Another movie, Inception (2010), may better fit our social imaginary. In the film, a multi-layered plan of delusion via implanted, manipulated dreams was required to make energy conglomerate heir Robert Fischer believe that splitting the company was his own courageous decision. At the end of the day, do we not apply similar manipulation theses when analyzing the voters’ choices supporting authoritarian regimes, or consumer behavior in shopping mall economies, or suicide bombers, or serial killers? Doesn’t the whole idea of “invented traditions” in social sciences imply (self-)deception? As Simmel believed, deception is an essential pillar of sociality.[4] While revising my article, I learned the same lesson the hard way at home. My young son succumbs to provocation (“Please don’t eat the broccoli”—“I will!”—[Victory!]) only for a short while, then (“No, I won’t eat it after all”—[Oops!]) I need to invent all kinds of tricks to manipulate him because what I want him to do has to seem like his own decision.
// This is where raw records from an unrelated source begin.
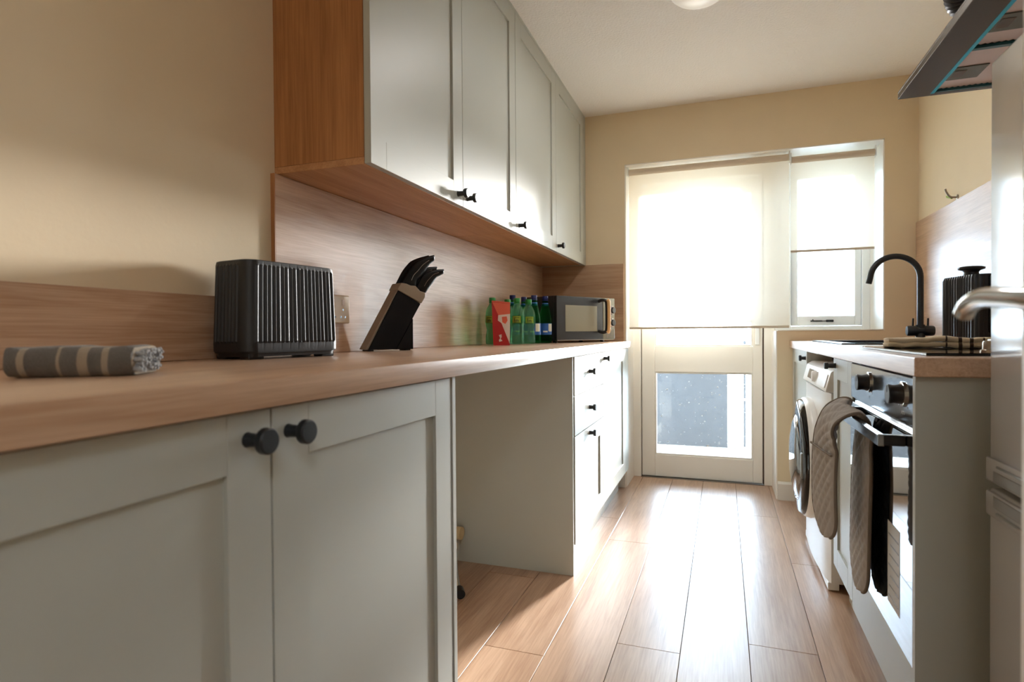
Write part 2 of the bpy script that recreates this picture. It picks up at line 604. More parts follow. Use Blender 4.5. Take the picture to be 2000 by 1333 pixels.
struct('ceiling', box(new(), XL - .1, XR + .1, YB - .1, 4.12, ZC, ZC + .1), M_['ceiling'])
struct('wall_left', box(new(), XL - .12, XL, YB - .1, 4.12, -0.02, ZC + .02), M_['wall'])
struct('wall_right', box(new(), XR, XR + .12, YB - .1, 4.12, -0.02, ZC + .02), M_['wall'])
struct('wall_back', box(new(), XL - .1, XR + .1, YB - .12, YB, -0.02, ZC + .02), M_['wall'])

OX0, OX1, OZ = -0.573, 0.822, 2.002      # opening in the far wall
PX = 0.29                                # where the low wall under the window starts
SZ = 0.966
bm = new()
box(bm, XL, OX0, YF, 4.12, 0, ZC)
box(bm, OX0, OX1, YF, 4.12, OZ, ZC)
box(bm, OX1, XR, YF, 4.12, 0, ZC)
box(bm, PX, OX1, YF, 4.12, 0, SZ)
struct('wall_far', bm, M_['wall'])
# bright painted reveal linings of the opening
bm = new()
box(bm, OX0 - .001, OX0 + .006, YF + .002, 4.0, 0, OZ)
box(bm, OX1 - .006, OX1 + .001, YF + .002, 4.0, SZ, OZ)
box(bm, OX0, OX1, YF + .002, 4.0, OZ - .006, OZ + .001)
box(bm, PX - .006, PX + .001, YF + .002, 4.0, 0, SZ)
struct('trim_1', bm, M_['white'])

def baseboard(name, x0, x1):
    bm = new()
    prism(bm, [(YF - .016, 0), (YF, 0), (YF, .105), (YF - .008, .105), (YF - .016, .092)], 'X', x0, x1)
    return struct(name, bm, M_['white'])
baseboard('baseboard_left', -0.66, OX0)
baseboard('baseboard_right', PX, 0.40)

# ---- back door (glazed) in the far wall
YD = 4.034
d1 = sempty('door_1', (-0.14, YD, 0))
bm = new()
box(bm, -0.573, -0.519, 3.99, 4.08, 0, 2.0, .003)
box(bm, 0.240, 0.300, 3.99, 4.08, 0, 2.0, .003)
box(bm, -0.519, 0.240, 3.99, 4.08, 1.945, 2.0, .003)
obj('door_frame', bm, M_['white'], d1)
leaf_y0, leaf_y1 = 4.018, 4.062
bm = new()
box(bm, -0.515, -0.430, leaf_y0, leaf_y1, 0.004, 1.94, .003)
box(bm, 0.176, 0.232, leaf_y0, leaf_y1, 0.004, 1.94, .003)
box(bm, -0.430, 0.176, leaf_y0, leaf_y1, 0.004, 0.150, .003)
box(bm, -0.430, 0.176, leaf_y0, leaf_y1, 0.700, 0.872, .003)
box(bm, -0.430, 0.176, leaf_y0, leaf_y1, 1.855, 1.94, .003)
leaf = obj('door_leaf', bm, M_['white'], d1)
bm = new()
for z0, z1 in ((0.150, 0.700), (0.872, 1.855)):
    for b in ((-0.430, -0.420, z0, z1), (0.166, 0.176, z0, z1)):
        box(bm, b[0], b[1], leaf_y0 + .006, leaf_y1 - .006, b[2], b[3], .002)
    box(bm, -0.420, 0.166, leaf_y0 + .006, leaf_y1 - .006, z0, z0 + .01, .002)
    box(bm, -0.420, 0.166, leaf_y0 + .006, leaf_y1 - .006, z1 - .01, z1, .002)
obj('glazing_bead', bm, M_['white'], leaf)
for z0, z1 in ((0.158, 0.692), (0.880, 1.847)):
    obj('pane', box(new(), -0.421, 0.167, 4.038, 4.042, z0, z1), M_['pane'], leaf)
# water beads on the lower pane
rd = random.Random(3)
bm = new()
for i in range(150):
    x, z = rd.uniform(-.41, .15), rd.uniform(.17, .68)
    r = rd.choice([.0016, .002, .0025, .003, .0045])
    lathe(bm, [(r, 0), (r * .8, -r * .45), (r * .35, -r * .7)], x, 4.038, z, 7, 'Y')
o = obj('water_drops', bm, M_['upvc'], leaf, True)
o['kind'] = 'stuff'
bm = new()
box(bm, 0.190, 0.214, leaf_y0 - .010, leaf_y0, 0.88, 1.06, .003)
lk = obj('lock_plate', bm, M_['upvc'], leaf)
bm = new()
tube(bm, [(0.202, leaf_y0 - .008, 1.03), (0.202, leaf_y0 - .045, 1.03)], .009)
tube(bm, [(0.202, leaf_y0 - .045, 1.03), (0.09, leaf_y0 - .045, 1.03)], .009)
obj('door_lever', bm, M_['chrome'], leaf, True)
bm = new()
box(bm, -0.519, -0.515, 4.02, 4.06, 0, 1.94)
box(bm, 0.233, 0.240, 4.02, 4.06, 0, 1.94)
obj('draught_seal', bm, M_['joint'], d1)
obj('threshold', box(new(), -0.519, 0.240, 3.985, 4.09, -.004, .003, .001), M_['steel'], d1)

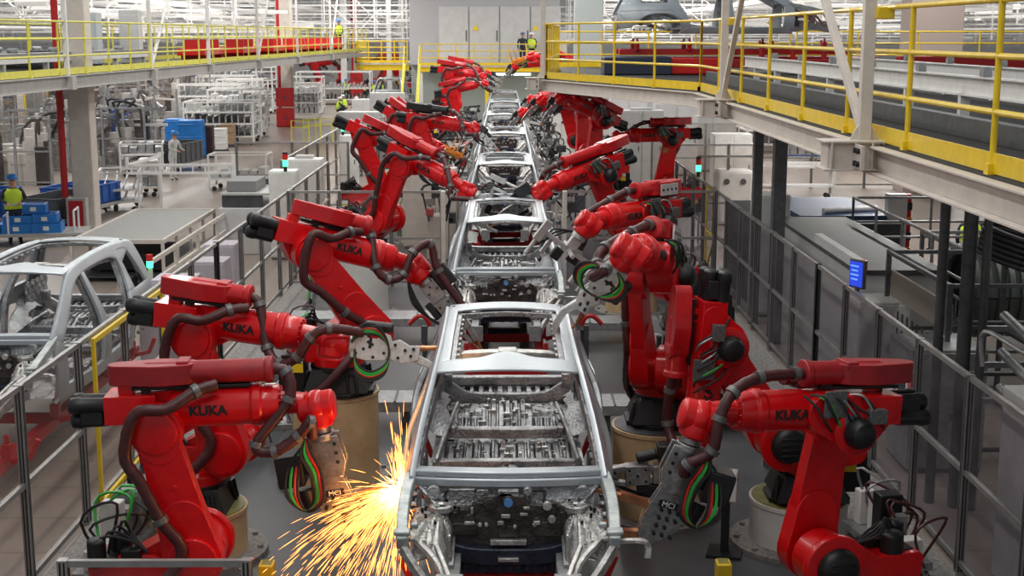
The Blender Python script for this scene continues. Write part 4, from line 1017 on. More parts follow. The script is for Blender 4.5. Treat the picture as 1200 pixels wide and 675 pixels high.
tag(MB().bb((-4.6, 75.3, 3.38), (3.4, 77, 3.46)).build('walkway_deck', GREYP), 'narrow far walkway before the grey control room', 'walkway')
railing('yellow railing of the far walkway before the grey control room', [(-4.5, 75.35), (3.2, 75.35)], 1.15, YEL, sp=1.0, z=3.46, r=.03)
tag(ibeam((-4.6, 75.3, 3.25), (3.4, 75.3, 3.25), .25, .15).build('edge_beam', YEL), 'yellow beam under the far walkway', 'beam')
m = MB(); m.bb((-5.2, 78, 0), (4.5, 78.3, 3.45)); struct(m.build('wall_tunnel', mat('pale_green_grey', (.40, .45, .42), .6)))
for x, l in ((-2.3, 'left'), (.55, 'right')):
    t = empty('strip_light', (x, 75.9, 3.0), 0, 'lit strip light on the %s under the far walkway' % l, 'lamp', 'strip lights under the far walkway')
    MB().box((0, 0, .06), (2.0, .3, .06)).build('housing', WHITE, t); MB().cyl((-.95, 0, -.02), (.95, 0, -.02), .05).build('tube', TUBE, t)
for x in (-4.5, -.9, 3.3): tag(MB().box((x, 75.4, 1.6), (.2, .2, 3.2)).build('support_post', YEL if x == -.9 else WHITE), {-4.5: 'white post at the left end of the far walkway', -.9: 'yellow post under the middle of the far walkway', 3.3: 'white post at the right end of the far walkway'}[x], 'post')
# landing and steep stair left of the control room
tag(MB().bb((-8.3, 78, 3.42), (-5.3, 84, 3.55)).build('landing_deck', GREYP), 'raised landing left of the grey control room', 'walkway')
railing('yellow railing round the landing left of the control room', [(-8.3, 84), (-8.3, 78), (-5.4, 78)], 1.2, YEL, sp=.7, z=3.55, r=.035, mids=(.3, .6, .9))
tag(ibeam((-8.3, 77.9, 3.3), (-5.3, 77.9, 3.3), .3, .16).build('edge_beam', YEL), 'yellow beam under the landing left of the control room', 'beam')
t = empty('steep_stair', (-4.9, 74.5, 0), 0, 'steep yellow stair down from the landing', 'stair')
for x in (-.4, .4): MB().beam([(x, 0, 3.5), (x * 1.2, -4.5, 0.05)], .09, .22, up=(0, 1, 0)).build('stringer', YELL, t)
for k in range(11): MB().box((0, -.35 - k * .37, 3.2 - k * .29), (.74, .22, .03)).build('tread', GALV, t)
for x in (-.4, .4): MB().tube([(x, 0, 4.5), (x, -4.0, 1.2)], .03).build('handrail', YELL, t)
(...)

In fact, while provocation is a way to cut off a relationship, to end dialogue with the other, deception can be a way of developing dialogue, of shaping others’ behaviors and conducting a shared life. This is the central argument in my CSSH essay, developed as a result of that summer where my research into the Armenian massacres in Harput coincided with the Gezi Park Uprisings.
[1] I have adapted to provocation what Pierre Nora claimed for memory in the late 1980s, in “Between Memory and History: Les Lieux de Mémoire,” Representations, no. 26 (1989): 7–24, 7.
[2] The doctrine was born in European law in the eighteenth century as Enlightenment philosophers enounced the ability of strong emotions to temporarily suspend reason. Jeremy Horder, Provocation and Responsibility (Oxford: Clarendon Press, 1992), 72–110. I believe that this book indexes the end of the provocation era.
[3] William Mazzarella, “Totalitarian Tears: Does the Crowd Really Mean It?” Cultural Anthropology 30, 1 (2015): 91–112.
[4] Georg Simmel, The Sociology of Georg Simmel, Kurt H. Wolff, ed. (Glencoe: Free Press, 1950), 307–76.